Naturalmente, pittura e illustrazione poiché sovente il pittore è anche illustratore. E viceversa. Nella Venezia Giulia individuare un pittore che sia squisitamente liberty oppure definibile déco non è cosa facile. Rudolf Kalvach, viennese/triestino, cos’è? Come definire, dove inserire le xilografie del porto di Trieste? Ma, poi, nella sua esperienza alla Wiener Werkstätte, quelle cartoline con gli esseri grotteschi, in colori forti e, soprattutto, netti sono Secessione? Argio Orell, con studi monacensi, allievo di von Stuck, può essere inserito nella dimensione secessionista, per un periodo e per parte della sua produzione. Così Vito Timmel, che fu a Vienna e avrebbe voluto essere, senza riuscirsi, allievo di Klimt. E di chiara e squisita ispirazione klimtiana restano alcune sue opere superbe.
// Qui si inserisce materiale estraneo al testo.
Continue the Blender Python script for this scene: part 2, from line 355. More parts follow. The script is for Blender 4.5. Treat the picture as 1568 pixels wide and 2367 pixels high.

Poi, però, tanto quanto Orell, in pittura, si avvicinerà ai canoni novecentisti, altrimenti i modi di Timmel potranno essere inseriti in una dimensione déco, anche qui, però, per un periodo e per parte della sua produzione. Liberty, senz’altro, sarà il poco noto, eppure formidabile, allievo di Orell, Umberto Schiavon, che ci ha lasciato alcune opere di rara efficacia e di eccelsa capacità decorativa. Egli esemplificherà in maniera suggestiva il passaggio dal Liberty al Déco. 

Il catalogo curato da Piero Delbello, edito dall'IRCI, ha i contributi di Roberto Curci, Diana Barillari, Paolo Tomasella, Luca Bellocchi, Alessandra Tiddia, Bruna Pompei, Simone Volpato, Rossella Sommer, Isabella Reale.